-- GOAL OF THE EXERCISE --
Restate the full listing word for word and leave the pictures out.

-- DATA EXTRACT --
<<<<

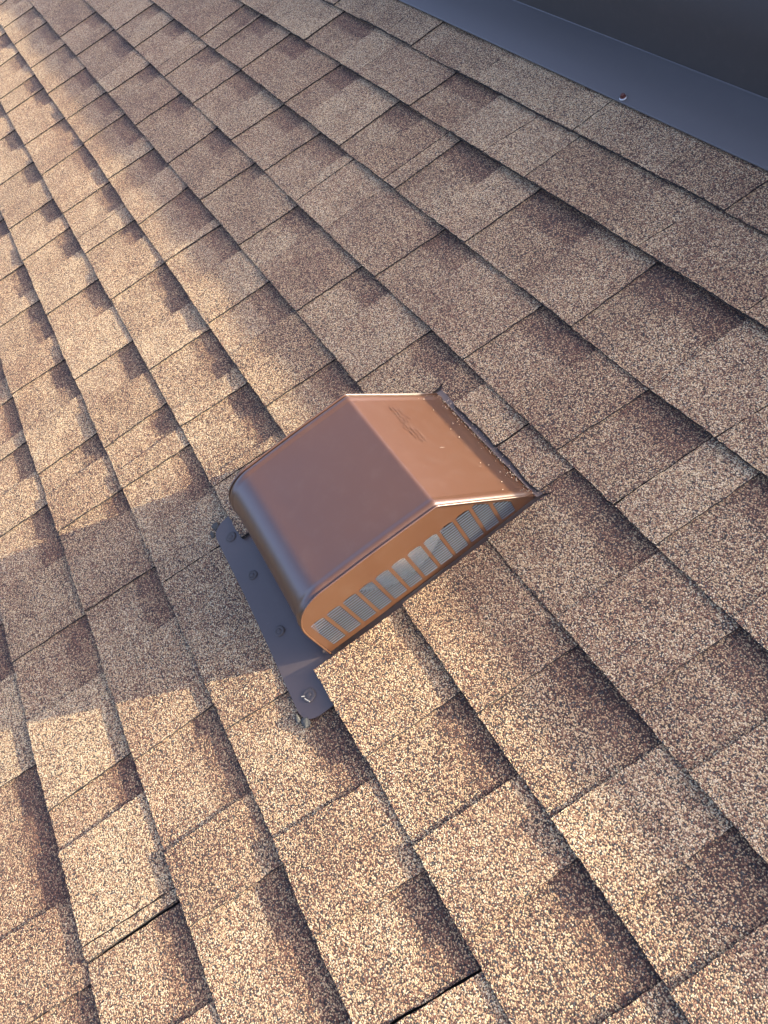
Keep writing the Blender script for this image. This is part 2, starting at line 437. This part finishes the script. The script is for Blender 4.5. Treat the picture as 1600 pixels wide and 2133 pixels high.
far_tabs, far_base = acc(), acc()
ntab = 0
TONES = {}
for ci, c in enumerate(ORDER):
    rows = list(ROWS.get(c, []))
    yt = YB[ORDER[ci-1]] if ci else .757
    ym = (YB[c] + yt) / 2
    rr = random.Random(100 + ci)
    # carry the course on beyond what the photo shows
    first = rows[0] if rows else None
    lo = first[0] if first else rr.uniform(-.9, -.7)
    hi_u = rows[-1][0] if rows else lo
    hi_p = rows[-1][2] if rows else None
    ext = []
    u = lo
    while u > U0 + .3:
        u -= rr.choice((.28, .27, .20, .28, .23)) + rr.uniform(-.012, .012)
        ext.append((u, u + .006, u + rr.uniform(.09, .15), 1))
    u = max(hi_u, hi_p or hi_u) + .14 if rows else lo
    while u < U1 - .3:
        ext.append((u, u + .006, u + rr.uniform(.09, .15), 1))
        u += rr.choice((.28, .27, .20, .28, .23)) + rr.uniform(-.012, .012)
    rows = sorted(rows + ext)
    # tabs between joints
    cutc = {'A': CY1, 'Z': 9.0, 'Y': 9.0}.get(c)
    segs = []
    for k in range(len(rows) - 1):
        ub, ut, pe, gap = rows[k]
        ub2, ut2, _, _ = rows[k+1]
        gm = gap / 2000.0
        if pe is None:
            s0b, s0t = ub + gm, ut + gm
        else:
            pe = min(pe, ut2 - .004)
            d = pe - ut
            s0b, s0t = ub + d, pe
            if ub2 - s0b < .012: continue
        segs.append((s0b, s0t, ub2 - rows[k+1][3] / 2000.0, ut2 - rows[k+1][3] / 2000.0, k))
    # shingle strips: about a metre each, broken at joints that have no lower layer beside them or at every fourth
    breaks = [0]; 
    for k in range(1, len(rows) - 1):
        wide = rows[k][3] >= 2
        if rows[k][3] > 2.5 or (wide and rows[k][0] - rows[breaks[-1]][0] > .35) or rows[k][0] - rows[breaks[-1]][0] > 1.0: breaks.append(k)
    breaks.append(len(rows) - 1)
    for a, b in zip(breaks, breaks[1:]):
        ra, rb = rows[a], rows[b]
        ga, gb = max(.6, ra[3]) / 2000.0, max(.6, rb[3]) / 2000.0
        tone = rr.uniform(-.03, .08)
        vis = any(in_view(ra[0] + (rb[0] - ra[0]) * q / 12, yy) for q in range(13) for yy in (YB[c], ym, yt))
        kids = [s for s in segs if a <= s[4] < b]
        if vis:
            A = acc(); piece(ci, ra[0]+ga, ra[1]+ga, rb[0]-gb, rb[1]-gb, 0, tone, 1.0, .010, A, cutc)
            sh = emit('shingle', A, roof)
        else:
            piece(ci, ra[0]+ga, ra[1]+ga, rb[0]-gb, rb[1]-gb, 0, tone, 1.0, .05, far_base, cutc); sh = None
        for (s0b, s0t, s1b, s1t, k) in kids:
            tv = TONES.get((c, k - sum(1 for e in ext if e[0] < lo)), rr.uniform(-.08, .16))
            show = sh is not None and any(in_view(s0b + (s1b - s0b) * q / 4, yy) for q in range(5) for yy in (YB[c], ym, yt))
            if show:
                A = acc(); piece(ci, s0b, s0t, s1b, s1t, 1, tv, 0.0, .0065, A, cutc)
                if emit('tab', A, sh): ntab += 1
            else:
                piece(ci, s0b, s0t, s1b, s1t, 1, tv, 0.0, .04, far_tabs, cutc)
o = emit('outlying_shingle', far_base, roof); tag(o, None, None, 'stuff')
o = emit('outlying_tab', far_tabs, roof); tag(o, None, None, 'stuff')
print('tabs', ntab)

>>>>

-- FULL ANSWER --
Keep writing the Blender script for this image. This is part 2, starting at line 437. This part finishes the script. The script is for Blender 4.5. Treat the picture as 1600 pixels wide and 2133 pixels high.
far_tabs, far_base = acc(), acc()
ntab = 0
TONES = {}
for ci, c in enumerate(ORDER):
    rows = list(ROWS.get(c, []))
    yt = YB[ORDER[ci-1]] if ci else .757
    ym = (YB[c] + yt) / 2
    rr = random.Random(100 + ci)
    # carry the course on beyond what the photo shows
    first = rows[0] if rows else None
    lo = first[0] if first else rr.uniform(-.9, -.7)
    hi_u = rows[-1][0] if rows else lo
    hi_p = rows[-1][2] if rows else None
    ext = []
    u = lo
    while u > U0 + .3:
        u -= rr.choice((.28, .27, .20, .28, .23)) + rr.uniform(-.012, .012)
        ext.append((u, u + .006, u + rr.uniform(.09, .15), 1))
    u = max(hi_u, hi_p or hi_u) + .14 if rows else lo
    while u < U1 - .3:
        ext.append((u, u + .006, u + rr.uniform(.09, .15), 1))
        u += rr.choice((.28, .27, .20, .28, .23)) + rr.uniform(-.012, .012)
    rows = sorted(rows + ext)
    # tabs between joints
    cutc = {'A': CY1, 'Z': 9.0, 'Y': 9.0}.get(c)
    segs = []
    for k in range(len(rows) - 1):
        ub, ut, pe, gap = rows[k]
        ub2, ut2, _, _ = rows[k+1]
        gm = gap / 2000.0
        if pe is None:
            s0b, s0t = ub + gm, ut + gm
        else:
            pe = min(pe, ut2 - .004)
            d = pe - ut
            s0b, s0t = ub + d, pe
            if ub2 - s0b < .012: continue
        segs.append((s0b, s0t, ub2 - rows[k+1][3] / 2000.0, ut2 - rows[k+1][3] / 2000.0, k))
    # shingle strips: about a metre each, broken at joints that have no lower layer beside them or at every fourth
    breaks = [0]; 
    for k in range(1, len(rows) - 1):
        wide = rows[k][3] >= 2
        if rows[k][3] > 2.5 or (wide and rows[k][0] - rows[breaks[-1]][0] > .35) or rows[k][0] - rows[breaks[-1]][0] > 1.0: breaks.append(k)
    breaks.append(len(rows) - 1)
    for a, b in zip(breaks, breaks[1:]):
        ra, rb = rows[a], rows[b]
        ga, gb = max(.6, ra[3]) / 2000.0, max(.6, rb[3]) / 2000.0
        tone = rr.uniform(-.03, .08)
        vis = any(in_view(ra[0] + (rb[0] - ra[0]) * q / 12, yy) for q in range(13) for yy in (YB[c], ym, yt))
        kids = [s for s in segs if a <= s[4] < b]
        if vis:
            A = acc(); piece(ci, ra[0]+ga, ra[1]+ga, rb[0]-gb, rb[1]-gb, 0, tone, 1.0, .010, A, cutc)
            sh = emit('shingle', A, roof)
        else:
            piece(ci, ra[0]+ga, ra[1]+ga, rb[0]-gb, rb[1]-gb, 0, tone, 1.0, .05, far_base, cutc); sh = None
        for (s0b, s0t, s1b, s1t, k) in kids:
            tv = TONES.get((c, k - sum(1 for e in ext if e[0] < lo)), rr.uniform(-.08, .16))
            show = sh is not None and any(in_view(s0b + (s1b - s0b) * q / 4, yy) for q in range(5) for yy in (YB[c], ym, yt))
            if show:
                A = acc(); piece(ci, s0b, s0t, s1b, s1t, 1, tv, 0.0, .0065, A, cutc)
                if emit('tab', A, sh): ntab += 1
            else:
                piece(ci, s0b, s0t, s1b, s1t, 1, tv, 0.0, .04, far_tabs, cutc)
o = emit('outlying_shingle', far_base, roof); tag(o, None, None, 'stuff')
o = emit('outlying_tab', far_tabs, roof); tag(o, None, None, 'stuff')
print('tabs', ntab)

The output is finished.